**Problem statement**
Every line from the first one to the line containing "brown painted sill')" should be echoed exactly; leave out the rest.

**Given data**
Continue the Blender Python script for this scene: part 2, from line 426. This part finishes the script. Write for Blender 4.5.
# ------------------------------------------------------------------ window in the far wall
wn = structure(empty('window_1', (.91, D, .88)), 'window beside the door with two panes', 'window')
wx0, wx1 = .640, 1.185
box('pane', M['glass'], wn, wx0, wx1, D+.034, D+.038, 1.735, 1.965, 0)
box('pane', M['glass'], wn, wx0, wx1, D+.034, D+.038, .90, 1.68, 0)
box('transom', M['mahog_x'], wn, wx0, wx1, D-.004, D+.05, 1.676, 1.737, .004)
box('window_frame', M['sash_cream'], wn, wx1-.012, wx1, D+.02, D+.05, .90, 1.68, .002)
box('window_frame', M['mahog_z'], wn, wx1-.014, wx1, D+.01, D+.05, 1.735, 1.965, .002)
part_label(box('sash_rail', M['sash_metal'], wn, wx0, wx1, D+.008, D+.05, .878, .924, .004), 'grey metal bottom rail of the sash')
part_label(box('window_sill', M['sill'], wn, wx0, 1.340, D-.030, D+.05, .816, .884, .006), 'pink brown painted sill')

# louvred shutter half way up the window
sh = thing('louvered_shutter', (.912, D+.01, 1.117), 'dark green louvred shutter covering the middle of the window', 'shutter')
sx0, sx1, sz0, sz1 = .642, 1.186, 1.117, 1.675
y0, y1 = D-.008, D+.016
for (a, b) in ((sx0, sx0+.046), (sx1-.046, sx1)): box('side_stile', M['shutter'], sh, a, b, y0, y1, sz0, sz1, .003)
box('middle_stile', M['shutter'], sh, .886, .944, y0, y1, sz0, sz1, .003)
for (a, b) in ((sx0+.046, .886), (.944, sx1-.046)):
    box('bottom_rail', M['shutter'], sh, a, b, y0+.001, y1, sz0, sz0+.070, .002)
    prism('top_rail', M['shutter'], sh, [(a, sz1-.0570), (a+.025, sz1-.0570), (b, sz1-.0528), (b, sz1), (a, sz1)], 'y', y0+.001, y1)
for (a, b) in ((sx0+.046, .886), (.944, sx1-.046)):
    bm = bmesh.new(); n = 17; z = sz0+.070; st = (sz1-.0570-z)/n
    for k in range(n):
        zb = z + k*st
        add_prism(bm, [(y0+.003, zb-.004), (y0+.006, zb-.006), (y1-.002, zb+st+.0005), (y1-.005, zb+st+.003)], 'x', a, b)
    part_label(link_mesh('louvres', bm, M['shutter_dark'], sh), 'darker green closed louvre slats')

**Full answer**
Continue the Blender Python script for this scene: part 2, from line 426. This part finishes the script. Write for Blender 4.5.
# ------------------------------------------------------------------ window in the far wall
wn = structure(empty('window_1', (.91, D, .88)), 'window beside the door with two panes', 'window')
wx0, wx1 = .640, 1.185
box('pane', M['glass'], wn, wx0, wx1, D+.034, D+.038, 1.735, 1.965, 0)
box('pane', M['glass'], wn, wx0, wx1, D+.034, D+.038, .90, 1.68, 0)
box('transom', M['mahog_x'], wn, wx0, wx1, D-.004, D+.05, 1.676, 1.737, .004)
box('window_frame', M['sash_cream'], wn, wx1-.012, wx1, D+.02, D+.05, .90, 1.68, .002)
box('window_frame', M['mahog_z'], wn, wx1-.014, wx1, D+.01, D+.05, 1.735, 1.965, .002)
part_label(box('sash_rail', M['sash_metal'], wn, wx0, wx1, D+.008, D+.05, .878, .924, .004), 'grey metal bottom rail of the sash')
part_label(box('window_sill', M['sill'], wn, wx0, 1.340, D-.030, D+.05, .816, .884, .006), 'pink brown painted sill')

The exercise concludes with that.